Stirling Concentrating Solar Thermal Power Files for Bankruptcy

Stirling Energy Systems (SES), maker of the SunCatcher concentrated solar thermal power (CSP) technology, has filed for Chapter 7 bankruptcy. SES was slated to supply its 25 kW Suncatcher technology for the 850 MW Calico Concentrated Solar Energy project in California, but project owners K Road Power Holdings decided that 750 MW of the project would use PV instead of Concentrating Solar Power. Following that decision, Pacific Gas & Electric (NYSE: PCG) terminated its power purchase agreement for Calico.

The developer reportedly sought a loan guarantee for the scaled-down 663 MW project but had not yet received one. Tessera previously owned the Calico project and sold that in December.

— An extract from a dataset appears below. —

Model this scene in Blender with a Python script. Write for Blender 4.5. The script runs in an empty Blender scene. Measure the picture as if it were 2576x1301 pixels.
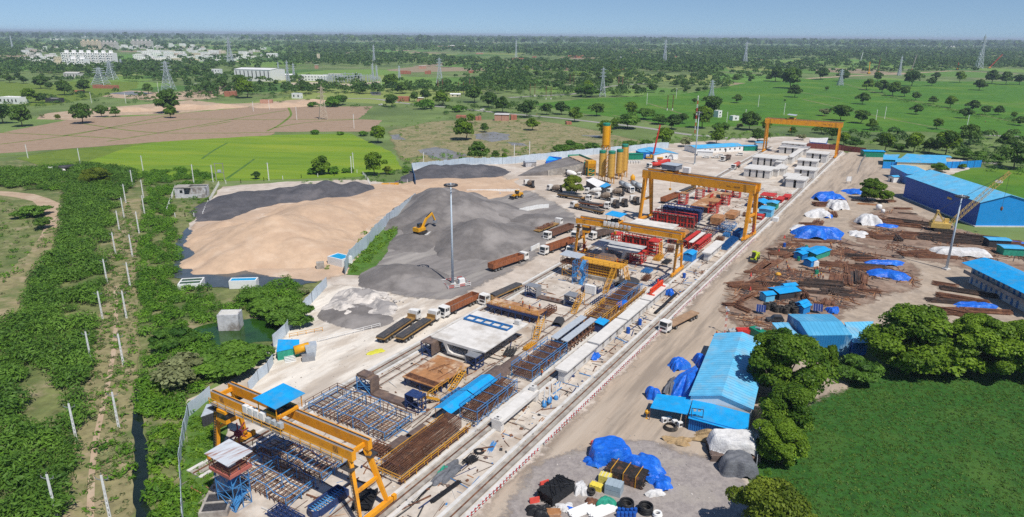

SES was also going to supply the technology for Tessera’s 709 MW Imperial Valley Solar project, but Tessera sold the project to AES Solar, a joint venture owned by AES Corp. and Riverstone Holdings LLC, in February. AES abandoned the plant after San Diego Gas & Electric terminated its PPA.

US Renewable Group and Bank of America Merrill Lynch were prepared to provide $344 million in loans to SolarCity, 80% of which would be backed by a $275 million DOE loan guarantee. First Solar (Nasdaq: FSLR) is another casualty. It too can’t make the September 30 deadline to get a loan guarantee for its 550 MW Topaz solar farm in California, and is in talks to sell the project.

DoE did manage to finalize a handful of loan guarantees last week: $737 million for Tonopah Solar’s 110 MW concentrating solar thermal tower project in Nevada; $337 million for 150 MW Mesquite Solar 1 in Arizona; $350 million for Ormat’s (NYSE:ORA) 113 MW geothermal energy plant in Nevada; $105 million for Project LIBERTY, one of the first US commercial-scale cellulosic biomass plants; and $169 million for Granite Reliable Power’s 99 MW wind farm, New Hampshire’s largest.

Democrats and the clean energy industry argue the Republican-led investigation is more about scoring political points than anything else. "This is not about Solyndra, this is not about the loan guarantee program, this is about Republicans going after the president," says Marchant Wentworth, Union of Concerned Scientists.

China "frequently provides both zero-cost financing, occasionally free land and other kinds of incentives and subsidies" to its wind and solar companies, to capture a market which will be worth trillions of dollars," noted Jonathan Silver, executive director of DOE’s loan program, at a September 14 congressional hearing.